Congress Must Act to Protect Retirement Security
For every two wage-earners in Detroit who have a job, one can’t find a job. That is three times the national unemployment rate. All of us, particularly Detroiters, should be deeply concerned.
It’s also a tragedy that many older workers in Detroit can’t afford to retire. That means fewer jobs available to younger people who need work.
Our country is experiencing a crisis in retirement security. It’s a crisis that affects retirees, older workers and every person who depends on a wage or a wage-earner to live. It’s a crisis that jeopardizes our economic recovery.
Right now, many pension funds don’t have enough money long-term to provide the secure retirement promised to millions of Americans. The largest U.S. pension funds had only 79 cents for every dollar owed to current and future retirees at the end of 2008. Median 401(k) account balances for workers in their 50s were less than $60,000 even before the stock market plunged.
That’s why an estimated 40 percent of wage earners recently said they plan to delay retirement.
The stock market crash and the global economic crisis are two big reasons for the troubles facing U.S. pension funds. A third is the Pension Protection Act of 2006. The act greatly and unnecessarily accelerated the funding requirements for plans and has hastened the funding crisis that threatens most private pension plans and the companies that contribute to them.
Rep. Earl Pomeroy, D-N.D., is responding to requests from unions and from management to stabilize pension plans. His goal is to pass manageable and predictable funding rules that will stabilize plans and shield employers from unsustainable obligations. He also is proposing that the Pension Benefit Guarantee Corporation assume the pension obligations for certain retirees who worked for companies that have gone out of business without making sufficient contributions to cover the benefits their employees earned. The PBGC already guarantees the obligations of single-employer pension plans.
Multi-employer plans such as the Teamsters Central States Fund are not well understood. They are set up as trusts and operated by joint management-labor boards of trustees. They are not controlled by unions and are required by law to be completely independent of the contributing employers and the unions representing their participants. Their trustees are legally required to act solely in the interest of the plan participants.
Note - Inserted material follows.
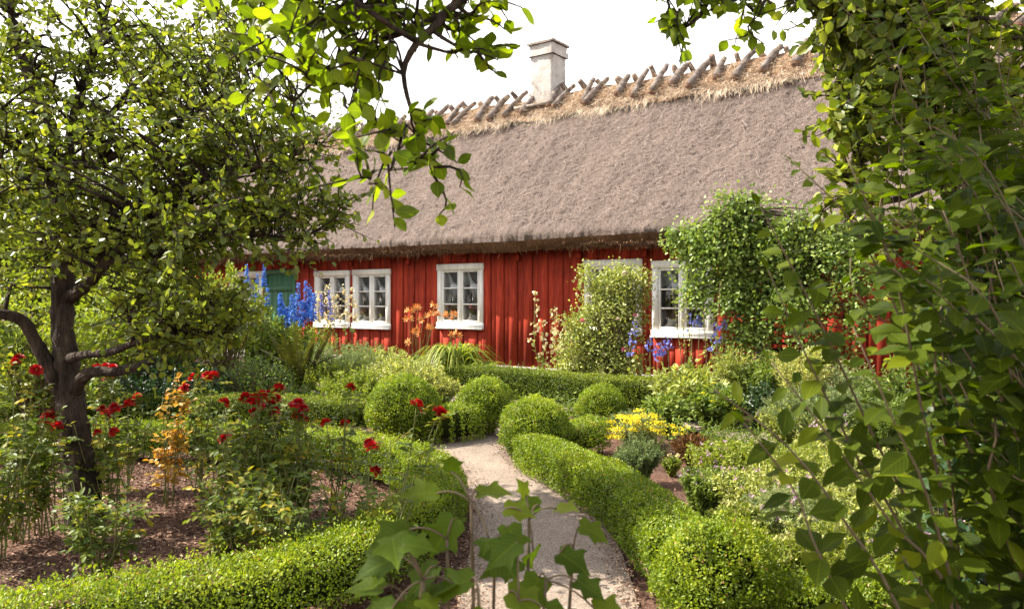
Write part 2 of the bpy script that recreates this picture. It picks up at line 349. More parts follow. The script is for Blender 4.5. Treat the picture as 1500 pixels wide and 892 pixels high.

Many current and retired Teamsters are covered by the Central States Fund. The Fund was severely weakened after 1980 by deregulation of the trucking industry. Deregulation drove 700 trucking companies out of business. Many employees who had earned pensions were left high and dry. The workers of the defunct companies became the obligation of the fund and the surviving businesses. Meanwhile, the bankrupt companies paid little or nothing to cover the benefits earned by their employees.
Now, the surviving trucking companies may have to close their doors because they can’t afford their legal obligations to contribute to the fund. Tens of thousands of jobs would be lost, something this country–and Michigan–can ill afford.
Rep. Pomeroy deserves our thanks and support in his effort to avert a further weakening of our economy. His work will likely inspire critics who will complain about bailouts for unions. It is nothing of the kind. Rep. Pomeroy is seeking to provide the retirement security that employees have earned throughout their entire working lives. He is trying to strengthen companies that invest in our economy and in our jobs.
We need to work together to avert the crisis in retirement security. Together we can prosper. Divided we will fail.